Le mélange du vrai et du faux, du sérieux et du frelaté, la condamnation de la science officielle et l’apologue de la la science mystérieuse des alchimistes, des chevaliers de Rose-Croix, ont un piquant qu’il est difficile de trouver dans la structure du noyau, les macro-molécules et l’algèbre de Boole. En particulier, ce qui distingue la fausse science de la vraie, et ce qui fait son indéniable supériorité, c’est qu’elle ignore l’effort, la vérification et la déchirante épreuve qui consiste à rejeter les erreurs pour atteindre la vérité. La fausse science a toujours raison.

Planète, une revue qui avance à reculons

Qu’est-ce que Planète ? « Ni une revue littéraire, ni une revue scientifique. Elle est, au plein sens oublié du mot, une revue poétique » écrit Pauwels.
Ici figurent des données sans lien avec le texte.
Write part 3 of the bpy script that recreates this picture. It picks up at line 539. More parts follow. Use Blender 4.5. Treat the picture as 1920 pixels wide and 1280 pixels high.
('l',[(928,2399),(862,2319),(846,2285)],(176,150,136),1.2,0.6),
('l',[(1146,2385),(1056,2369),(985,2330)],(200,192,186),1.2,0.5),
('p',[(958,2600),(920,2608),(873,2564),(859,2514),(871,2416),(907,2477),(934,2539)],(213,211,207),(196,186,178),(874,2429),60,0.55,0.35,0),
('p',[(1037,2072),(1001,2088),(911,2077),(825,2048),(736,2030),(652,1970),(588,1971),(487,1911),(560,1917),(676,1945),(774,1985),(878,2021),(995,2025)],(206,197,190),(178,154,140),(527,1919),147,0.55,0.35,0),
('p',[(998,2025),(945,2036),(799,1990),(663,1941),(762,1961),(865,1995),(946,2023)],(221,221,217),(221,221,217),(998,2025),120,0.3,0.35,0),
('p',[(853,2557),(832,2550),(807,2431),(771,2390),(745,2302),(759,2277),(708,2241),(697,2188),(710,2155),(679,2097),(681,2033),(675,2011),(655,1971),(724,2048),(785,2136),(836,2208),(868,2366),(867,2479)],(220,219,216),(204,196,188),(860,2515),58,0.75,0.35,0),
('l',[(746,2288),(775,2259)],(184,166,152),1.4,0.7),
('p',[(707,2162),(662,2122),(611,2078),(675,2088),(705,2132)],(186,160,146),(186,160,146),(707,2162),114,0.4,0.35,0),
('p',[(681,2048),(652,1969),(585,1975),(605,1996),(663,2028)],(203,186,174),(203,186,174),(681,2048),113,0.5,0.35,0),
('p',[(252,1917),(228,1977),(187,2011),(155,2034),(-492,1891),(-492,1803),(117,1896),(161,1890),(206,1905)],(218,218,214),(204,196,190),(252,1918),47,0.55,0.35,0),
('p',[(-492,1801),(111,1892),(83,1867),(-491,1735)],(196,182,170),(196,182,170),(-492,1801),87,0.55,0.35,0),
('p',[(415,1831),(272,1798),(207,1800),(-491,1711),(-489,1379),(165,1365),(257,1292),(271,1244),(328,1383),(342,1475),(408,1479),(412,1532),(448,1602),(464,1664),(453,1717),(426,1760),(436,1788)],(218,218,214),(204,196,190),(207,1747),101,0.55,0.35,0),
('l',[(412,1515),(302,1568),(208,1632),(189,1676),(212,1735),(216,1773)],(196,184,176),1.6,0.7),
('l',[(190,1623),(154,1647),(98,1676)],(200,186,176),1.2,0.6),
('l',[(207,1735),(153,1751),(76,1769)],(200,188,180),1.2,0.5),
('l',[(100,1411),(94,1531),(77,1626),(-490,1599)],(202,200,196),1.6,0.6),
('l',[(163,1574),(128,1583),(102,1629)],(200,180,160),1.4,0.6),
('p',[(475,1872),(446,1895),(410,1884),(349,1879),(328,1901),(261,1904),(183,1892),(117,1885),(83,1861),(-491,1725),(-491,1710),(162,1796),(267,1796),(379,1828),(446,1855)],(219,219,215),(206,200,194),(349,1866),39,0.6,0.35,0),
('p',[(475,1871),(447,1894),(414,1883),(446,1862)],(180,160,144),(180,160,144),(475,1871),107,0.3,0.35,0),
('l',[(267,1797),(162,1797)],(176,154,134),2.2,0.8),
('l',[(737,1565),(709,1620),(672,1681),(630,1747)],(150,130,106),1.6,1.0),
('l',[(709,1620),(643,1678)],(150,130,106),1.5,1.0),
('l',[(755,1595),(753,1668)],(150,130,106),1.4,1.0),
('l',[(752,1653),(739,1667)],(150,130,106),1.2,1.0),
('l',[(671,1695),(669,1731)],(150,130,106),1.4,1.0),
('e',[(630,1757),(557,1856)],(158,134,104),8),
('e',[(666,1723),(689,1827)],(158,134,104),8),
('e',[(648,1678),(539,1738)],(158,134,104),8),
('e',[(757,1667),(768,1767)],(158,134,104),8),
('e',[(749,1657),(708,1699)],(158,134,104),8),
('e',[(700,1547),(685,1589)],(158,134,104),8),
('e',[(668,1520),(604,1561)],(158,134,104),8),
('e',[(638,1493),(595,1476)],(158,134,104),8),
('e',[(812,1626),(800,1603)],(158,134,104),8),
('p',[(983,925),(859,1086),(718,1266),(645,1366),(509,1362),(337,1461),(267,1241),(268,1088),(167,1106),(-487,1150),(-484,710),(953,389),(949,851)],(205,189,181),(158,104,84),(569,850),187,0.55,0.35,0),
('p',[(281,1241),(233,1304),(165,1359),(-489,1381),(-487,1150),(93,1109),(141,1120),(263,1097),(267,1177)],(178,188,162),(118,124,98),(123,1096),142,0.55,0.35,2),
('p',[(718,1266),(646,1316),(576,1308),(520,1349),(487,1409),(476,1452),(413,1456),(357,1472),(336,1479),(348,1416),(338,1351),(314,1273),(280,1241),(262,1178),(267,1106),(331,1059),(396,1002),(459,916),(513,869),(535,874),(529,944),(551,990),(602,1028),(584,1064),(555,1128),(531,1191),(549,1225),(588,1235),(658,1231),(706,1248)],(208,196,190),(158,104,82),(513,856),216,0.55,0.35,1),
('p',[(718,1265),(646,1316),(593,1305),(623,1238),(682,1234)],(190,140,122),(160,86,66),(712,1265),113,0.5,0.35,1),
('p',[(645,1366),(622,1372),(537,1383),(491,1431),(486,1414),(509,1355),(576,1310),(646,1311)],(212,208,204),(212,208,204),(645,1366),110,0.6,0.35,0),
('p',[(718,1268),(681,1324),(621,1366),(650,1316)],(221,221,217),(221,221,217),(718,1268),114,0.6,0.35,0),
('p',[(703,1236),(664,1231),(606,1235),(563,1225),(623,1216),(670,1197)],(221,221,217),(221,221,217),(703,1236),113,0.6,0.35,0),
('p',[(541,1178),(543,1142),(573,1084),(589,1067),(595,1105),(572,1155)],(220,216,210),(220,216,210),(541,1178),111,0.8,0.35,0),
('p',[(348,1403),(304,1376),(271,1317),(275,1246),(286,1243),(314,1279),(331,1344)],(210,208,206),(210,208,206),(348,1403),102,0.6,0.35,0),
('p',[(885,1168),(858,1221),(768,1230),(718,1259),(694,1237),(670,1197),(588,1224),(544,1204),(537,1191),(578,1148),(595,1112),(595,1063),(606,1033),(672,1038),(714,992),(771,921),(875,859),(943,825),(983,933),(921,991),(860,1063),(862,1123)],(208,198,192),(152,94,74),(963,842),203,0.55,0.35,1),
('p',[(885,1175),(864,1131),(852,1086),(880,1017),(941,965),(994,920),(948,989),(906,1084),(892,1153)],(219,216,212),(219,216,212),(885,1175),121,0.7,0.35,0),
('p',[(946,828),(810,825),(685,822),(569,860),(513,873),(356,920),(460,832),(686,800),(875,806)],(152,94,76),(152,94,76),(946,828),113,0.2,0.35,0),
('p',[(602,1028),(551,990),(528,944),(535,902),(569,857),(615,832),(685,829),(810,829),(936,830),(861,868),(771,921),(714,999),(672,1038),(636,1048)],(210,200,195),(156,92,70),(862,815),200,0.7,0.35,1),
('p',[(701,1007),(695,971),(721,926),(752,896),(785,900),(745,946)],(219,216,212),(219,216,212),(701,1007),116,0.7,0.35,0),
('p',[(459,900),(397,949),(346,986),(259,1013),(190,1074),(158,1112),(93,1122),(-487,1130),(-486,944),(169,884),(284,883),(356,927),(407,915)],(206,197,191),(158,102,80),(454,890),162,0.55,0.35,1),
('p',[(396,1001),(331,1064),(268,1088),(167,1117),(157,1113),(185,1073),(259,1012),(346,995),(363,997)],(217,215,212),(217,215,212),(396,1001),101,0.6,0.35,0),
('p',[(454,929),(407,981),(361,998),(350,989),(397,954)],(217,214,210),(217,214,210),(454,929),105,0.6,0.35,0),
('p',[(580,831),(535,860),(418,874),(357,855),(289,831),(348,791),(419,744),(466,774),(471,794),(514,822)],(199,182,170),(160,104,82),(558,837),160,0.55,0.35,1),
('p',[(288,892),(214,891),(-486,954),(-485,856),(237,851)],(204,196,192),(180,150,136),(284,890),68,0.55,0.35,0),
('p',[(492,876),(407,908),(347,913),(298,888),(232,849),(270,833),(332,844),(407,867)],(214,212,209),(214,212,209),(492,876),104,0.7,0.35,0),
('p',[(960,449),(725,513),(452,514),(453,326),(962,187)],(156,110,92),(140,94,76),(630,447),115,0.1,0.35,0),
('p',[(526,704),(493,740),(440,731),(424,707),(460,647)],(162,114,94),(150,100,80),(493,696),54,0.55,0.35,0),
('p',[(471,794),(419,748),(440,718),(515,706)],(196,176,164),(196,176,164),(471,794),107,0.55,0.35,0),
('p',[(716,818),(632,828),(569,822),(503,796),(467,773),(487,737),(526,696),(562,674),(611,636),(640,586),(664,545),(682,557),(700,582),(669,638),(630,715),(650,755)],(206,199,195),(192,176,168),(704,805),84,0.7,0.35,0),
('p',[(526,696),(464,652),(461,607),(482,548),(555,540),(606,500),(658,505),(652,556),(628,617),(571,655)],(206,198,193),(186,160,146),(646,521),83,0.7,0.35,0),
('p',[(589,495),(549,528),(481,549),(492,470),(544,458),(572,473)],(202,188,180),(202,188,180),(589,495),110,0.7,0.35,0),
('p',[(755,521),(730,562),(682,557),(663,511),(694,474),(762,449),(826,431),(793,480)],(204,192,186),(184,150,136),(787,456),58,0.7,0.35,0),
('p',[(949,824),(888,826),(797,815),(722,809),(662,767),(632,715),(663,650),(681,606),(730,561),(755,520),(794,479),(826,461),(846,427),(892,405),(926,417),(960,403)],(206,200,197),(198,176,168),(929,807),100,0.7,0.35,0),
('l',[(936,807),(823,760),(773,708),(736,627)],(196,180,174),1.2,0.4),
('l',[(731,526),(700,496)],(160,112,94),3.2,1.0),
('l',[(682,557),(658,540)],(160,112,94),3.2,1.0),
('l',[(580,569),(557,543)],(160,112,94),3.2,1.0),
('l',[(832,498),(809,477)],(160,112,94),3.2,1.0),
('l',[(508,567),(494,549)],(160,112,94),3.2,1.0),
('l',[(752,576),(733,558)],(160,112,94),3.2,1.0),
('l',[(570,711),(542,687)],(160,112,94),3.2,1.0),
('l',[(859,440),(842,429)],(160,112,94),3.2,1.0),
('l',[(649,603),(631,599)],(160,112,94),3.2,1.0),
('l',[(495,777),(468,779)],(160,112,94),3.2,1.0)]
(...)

Dès lors, toute critique de Planète devient malaisée : critique, le poète vous écrase de sa science; discuté, le savant se fait poète. Le procédé permet de toucher à tout sans être spécialiste de rien. Planète, c’est à la fois une philosophie, un programme, un style, un vocabulaire, une méthode même, sinon de recherche, du moins de vente. La présentation, le style et le vocabulaire de Planète sont parmi les raisons essentielles de son succès. En effet, Pauwels n’a pas son pareil pour terroriser sournoisement le lecteur, grâce à des formules où le vague le dispute à la grandiloquence mais avec une rare efficacité. Ainsi, il n’est pas de collaborateur de Planète qui ne soit au moins « grand », ou qui n’ait fait dans un quelconque domaine de l’activité humaine d’inoubliables découvertes. Le programme de Planète est simple encore qu’ambitieux. Il s’agit de mener à bien une « nouvelle Renaissance ». Elle vise à la mutation favorable de l’espèce humaine. La revue est habile à jouer sur les mots, en particulier sur celui de fantastique. En effet, tout l’effort de la science nous est présenté comme devant retrouver discursivement des vérités connues de civilisations disparues. Dans un autre domaine, l’essence de l’histoire est-elle d’être « invisible ». D’où sans doute l’intérêt des rédacteurs de Planète pour tous les mouvements politiques à idéologie ésotérique et pour les sociétés secrètes. C’est ce qui doit expliquer la curieuse obsession qu’a cette revue du nazisme.

Planète répond

Pauwels a répondu à la critique de François Herbault paru dans France Observateur en 1962. Il n’a pas voulu répondre sur le caractère suspect de la « Nouvelle Renaissance », sur l’idéologie réactionnaire dissimulée sous le tapage futuriste, sur le goût maniaque de la revue pour le nazisme. Pauwels se plaint qu’au lieu de l’aider à mieux faire, on lui conteste le droit à l’existence. Dans un article intitulé « voici le temps des mystificateurs » Jean d’Ormesson disait son fait à Planète. Il estimait qu’au fur et à mesure que les moyens modernes d’information révèlent le monde entier à tous, la mystification se glisse subrepticement mais violemment dans cet univers technique. Pour lui, le « Matin des magiciens » était redoutable et habile.

Lettre ouverte à Louis Pauwels. Qui est malhonnête ?

Nous vivions une époque phénoménale. Sur la planète entière, l’immense foule des hommes subit une opération de déconditionnement, d’une dimension, d’une intensité prodigieuses. L’apparition de Planète dans la constellation parisienne était un fait capable de cristalliser le climat d’une certaine curiosité intellectuelle. Si Pauwels avait créé Planète pour faire oeuvre de journaliste supérieur, pour répondre à un besoin profond, pour rendre un « service » à la société des hommes, Pauwels aurait accepté le risque d’être jugé sur le plan de l’exigence, du sérieux et de la qualité. Quand on veut étudier les mystères du monde, il faut commencer par vouloir réellement les mettre sous les lumières véritables de l’intelligence, de la clarté lucide, et non les épaissir par la nébulosité du vocabulaire. Or c’est le premier des maux dont souffre Planète. Pauwels pratique le pathétique de l’enflure en utilisant les termes romantiques de l’initiation accolés à la terminologie scientifique. L’association systématique du noble et du vulgaire, du connu et du vague, du pratique et du sentimental, si elle permet à Pauwels de tromper la curiosité du lecteur à toutes les sauces, de provoquer un affolement de la boussole rationnelle, est le contraire d’une preuve scientifique. Si ce n’est peut-être de mauvaise intention. Pauwels ne vérifie pas la plupart de ses sources. Le sérieux dans le ridicule, qui est une attitude de combat, est un veiux truc que les journaux à succès utilisent quotidiennement. Pauwels participe sans aucun doute à une opération de reconditionnement fondée sur l’arbitraire le plus équivoque.